The best free streaming service for cinephiles is the Korean Film Archive’s YouTube channel. It hosts an ever-expanding collection of restored and subtitled films that have been chosen for their outstanding quality and their significance to the history of Korean cinema. Imagine a free US film archive that made available Citizen Kane, Casablanca, Gone With The Wind and The Godfather, as well as a hundred other classics, and you start to see what a gift KOFA’s YouTube channel is to the world.
Among the many great films it offers, one stands out above them all: Obaltan, Yu Hyun-mok’s 1961 masterpiece about life in Seoul in the aftermath of the Korean war. The best way to understand the difference between how Obaltan is regarded in South Korea and how it is regarded in the west is to consider the results of three polls.
In a poll of film-makers held in 1999 by the South Korean newspaper the Chosun Ilbo, Obaltan was voted the best Korean movie ever made. In a 2014 poll of experts organised by the Korean Film Archive itself, the title of greatest Korean film was shared by three movies. They were Ha Gil-jong’s bittersweet campus comedy The March of Fools; Kim Ki-young’s satirical horror movie The Housemaid (which is a favourite of Martin Scorsese’s and the acknowledged inspiration for Bong Joon-ho’s Oscar-winning Parasite); and, once again, Obaltan.

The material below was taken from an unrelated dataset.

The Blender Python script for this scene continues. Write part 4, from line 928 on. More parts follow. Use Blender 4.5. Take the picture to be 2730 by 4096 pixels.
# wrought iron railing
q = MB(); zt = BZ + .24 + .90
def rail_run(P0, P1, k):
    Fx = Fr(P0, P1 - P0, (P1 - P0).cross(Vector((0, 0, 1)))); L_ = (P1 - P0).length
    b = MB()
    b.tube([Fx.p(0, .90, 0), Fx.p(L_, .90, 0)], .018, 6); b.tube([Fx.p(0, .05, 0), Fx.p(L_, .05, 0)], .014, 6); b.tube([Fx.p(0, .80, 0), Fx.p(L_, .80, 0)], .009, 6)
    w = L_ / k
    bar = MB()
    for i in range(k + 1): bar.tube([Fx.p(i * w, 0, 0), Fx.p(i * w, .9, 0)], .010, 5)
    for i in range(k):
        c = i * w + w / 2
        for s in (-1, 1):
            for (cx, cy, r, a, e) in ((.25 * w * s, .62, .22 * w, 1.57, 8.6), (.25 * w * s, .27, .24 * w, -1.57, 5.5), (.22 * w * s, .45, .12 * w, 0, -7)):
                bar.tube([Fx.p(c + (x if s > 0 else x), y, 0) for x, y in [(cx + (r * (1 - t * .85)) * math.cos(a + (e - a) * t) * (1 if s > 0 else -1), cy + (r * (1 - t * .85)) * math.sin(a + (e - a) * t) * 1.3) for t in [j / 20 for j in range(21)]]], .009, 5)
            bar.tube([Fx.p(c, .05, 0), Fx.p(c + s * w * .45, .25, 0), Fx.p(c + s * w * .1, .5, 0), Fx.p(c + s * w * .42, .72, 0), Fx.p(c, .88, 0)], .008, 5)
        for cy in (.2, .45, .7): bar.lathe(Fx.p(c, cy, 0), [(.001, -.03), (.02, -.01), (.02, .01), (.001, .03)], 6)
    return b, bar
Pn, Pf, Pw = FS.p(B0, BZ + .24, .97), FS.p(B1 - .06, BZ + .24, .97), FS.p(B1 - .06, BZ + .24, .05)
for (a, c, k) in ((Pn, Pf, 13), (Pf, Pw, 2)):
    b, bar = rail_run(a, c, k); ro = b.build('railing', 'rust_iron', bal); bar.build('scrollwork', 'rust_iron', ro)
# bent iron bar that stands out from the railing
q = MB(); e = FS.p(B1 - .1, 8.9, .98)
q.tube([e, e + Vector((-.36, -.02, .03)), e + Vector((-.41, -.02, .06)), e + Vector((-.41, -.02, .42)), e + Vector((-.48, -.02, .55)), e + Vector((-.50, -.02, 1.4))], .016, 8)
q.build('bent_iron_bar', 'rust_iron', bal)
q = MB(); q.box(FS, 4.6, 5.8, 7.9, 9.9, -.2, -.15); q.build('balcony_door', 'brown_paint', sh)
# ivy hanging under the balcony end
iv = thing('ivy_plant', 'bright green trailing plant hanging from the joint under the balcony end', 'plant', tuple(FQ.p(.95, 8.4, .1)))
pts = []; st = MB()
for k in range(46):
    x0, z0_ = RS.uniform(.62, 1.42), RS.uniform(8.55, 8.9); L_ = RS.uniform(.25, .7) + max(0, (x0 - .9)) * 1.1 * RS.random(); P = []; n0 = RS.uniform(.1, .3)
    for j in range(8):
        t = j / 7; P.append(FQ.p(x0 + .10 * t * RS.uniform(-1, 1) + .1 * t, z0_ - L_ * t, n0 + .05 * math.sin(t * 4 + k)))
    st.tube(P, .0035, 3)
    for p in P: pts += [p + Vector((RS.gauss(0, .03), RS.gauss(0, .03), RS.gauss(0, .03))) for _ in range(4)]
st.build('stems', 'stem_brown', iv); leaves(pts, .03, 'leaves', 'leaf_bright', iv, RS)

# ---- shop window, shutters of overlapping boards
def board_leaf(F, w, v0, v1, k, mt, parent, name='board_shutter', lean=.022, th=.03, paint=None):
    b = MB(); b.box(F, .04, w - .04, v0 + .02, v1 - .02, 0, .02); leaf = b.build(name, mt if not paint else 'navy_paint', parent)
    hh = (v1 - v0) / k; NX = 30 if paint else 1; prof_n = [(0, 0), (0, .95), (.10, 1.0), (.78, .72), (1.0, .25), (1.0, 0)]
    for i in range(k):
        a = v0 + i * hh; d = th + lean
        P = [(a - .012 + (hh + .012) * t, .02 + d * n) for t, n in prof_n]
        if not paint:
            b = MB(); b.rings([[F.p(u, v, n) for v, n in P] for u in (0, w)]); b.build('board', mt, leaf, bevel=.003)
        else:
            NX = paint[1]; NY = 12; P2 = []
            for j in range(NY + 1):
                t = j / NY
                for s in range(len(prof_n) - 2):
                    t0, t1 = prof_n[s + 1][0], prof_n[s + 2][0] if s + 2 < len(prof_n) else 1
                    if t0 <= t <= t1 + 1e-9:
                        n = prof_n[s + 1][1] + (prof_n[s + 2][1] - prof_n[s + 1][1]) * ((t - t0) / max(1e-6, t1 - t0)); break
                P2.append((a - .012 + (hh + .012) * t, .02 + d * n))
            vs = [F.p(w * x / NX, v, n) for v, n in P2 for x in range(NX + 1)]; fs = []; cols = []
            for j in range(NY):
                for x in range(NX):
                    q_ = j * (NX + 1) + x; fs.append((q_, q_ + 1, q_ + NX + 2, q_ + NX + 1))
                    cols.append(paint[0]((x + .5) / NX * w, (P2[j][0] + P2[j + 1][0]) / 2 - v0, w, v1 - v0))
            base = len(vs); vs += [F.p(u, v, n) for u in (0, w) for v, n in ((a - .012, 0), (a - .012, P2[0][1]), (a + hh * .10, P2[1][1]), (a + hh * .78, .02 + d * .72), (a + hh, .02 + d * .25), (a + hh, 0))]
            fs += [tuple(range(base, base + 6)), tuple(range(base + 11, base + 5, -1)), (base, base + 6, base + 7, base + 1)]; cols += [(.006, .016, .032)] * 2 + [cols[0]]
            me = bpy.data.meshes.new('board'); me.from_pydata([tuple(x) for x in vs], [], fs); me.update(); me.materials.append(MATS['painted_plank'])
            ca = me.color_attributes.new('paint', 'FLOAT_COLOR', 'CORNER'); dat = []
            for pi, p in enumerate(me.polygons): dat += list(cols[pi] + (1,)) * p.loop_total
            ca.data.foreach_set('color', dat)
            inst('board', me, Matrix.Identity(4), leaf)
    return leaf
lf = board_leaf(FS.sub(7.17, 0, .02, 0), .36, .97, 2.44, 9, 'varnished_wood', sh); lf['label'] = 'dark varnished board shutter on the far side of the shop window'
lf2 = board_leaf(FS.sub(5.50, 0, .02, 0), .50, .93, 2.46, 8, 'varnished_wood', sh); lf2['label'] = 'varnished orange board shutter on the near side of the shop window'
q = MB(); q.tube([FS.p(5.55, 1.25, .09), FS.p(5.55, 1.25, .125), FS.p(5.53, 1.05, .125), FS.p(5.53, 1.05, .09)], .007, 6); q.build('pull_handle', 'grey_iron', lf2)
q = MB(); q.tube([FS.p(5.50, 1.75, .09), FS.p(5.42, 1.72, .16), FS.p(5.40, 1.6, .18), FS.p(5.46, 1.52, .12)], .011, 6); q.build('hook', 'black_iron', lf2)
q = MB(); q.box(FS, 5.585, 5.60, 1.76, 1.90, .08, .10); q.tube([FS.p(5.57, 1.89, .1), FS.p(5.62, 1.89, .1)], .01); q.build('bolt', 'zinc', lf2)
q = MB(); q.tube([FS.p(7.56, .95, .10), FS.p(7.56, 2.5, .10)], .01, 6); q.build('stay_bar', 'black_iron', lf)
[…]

In contrast, when the British Film Institute’s Sight and Sound magazine held the 2012 edition of its prestigious Greatest Films of All Time poll, Obaltan did not receive a single vote from any of the 846 participants. Other Korean classics got votes. Ed Wood’s Plan 9 From Outer Space got a vote. But Obaltan got none. Clearly, this is a film that most audiences in the Anglosphere have yet to discover.
And what a film they will find when they do. Obaltan – often translated as “Stray Bullet” or, perhaps more accurately, as “Aimless Bullet” – is as desolate and atmospheric as any American film noir. It sits alongside The Third Man and some of the major classics of Italian neorealism as one of the great films about peacetime in a city still disfigured by war.
The brilliance of Obaltan’s narrative is that the film focuses on whichever character is most important to the action for as long as they remain important to the action, and then withdraws from them almost completely. Consequently, it takes a while to work out which is the central character.
At first, it seems as if it could be Gyeongsik (Yoon Il-bong), a disabled veteran who now walks with crutches and feels he has lost his place in the world as surely as if he had never returned from the war. Then it appears to be Gyeongsik’s former army comrade, Yeongho (Choi Moo-ryong), who is finding it similarly difficult to fit into civilian society.
Eventually, we see that the character around whom all the others are in orbit is in fact Yeongho’s brother, Cheolho (Kim Jin-kyu), a quiet, dedicated accountant on whose small salary an entire extended family depends. The family lives in Haebangchon (“Liberation Village”), a hillside shanty town filled with families that lost their homes in the war and / or defected from North Korea.
Cheolho’s wife is nine months pregnant. His brother is a liability. His sister is soon to be arrested for prostitution. And his bedridden mother, who has post-traumatic stress disorder or dementia or both, believes bombs are still dropping and repeatedly moans “Let’s go!” or “Let’s get out of here!” – by far the most famous lines in the script – to relatives who have nowhere to go and no way of getting there if they did.
On top of that, he has an incessant toothache he can’t afford to fix. Kim Jin-kyu’s performance is so effective that the pain seeps out of Cheolho’s teeth and into our own. Watching events wear him down is like watching waves relentlessly eroding a precarious cliff.
The most haunting image in Obaltan is one of the most haunting images I’ve ever seen. Driven to crime, Yeongho botches a bank robbery. Chased by the police, he flees through a sewer, where he hears a baby’s cry. The baby, he sees, is bound to its mother’s back. The mother has hanged herself. Yeongho runs on. So do the police officers. The baby continues crying.
The shot of the dead mother’s dangling body is as fleeting, and as unforgettable, as our first glimpse of Orson Welles in The Third Man. Seeing it, we realise – if we haven’t realised already – that the wretched lives we have been following in the film are not unusual. Everyone in post-war Seoul has a story of suffering, and the city is indifferent to them all.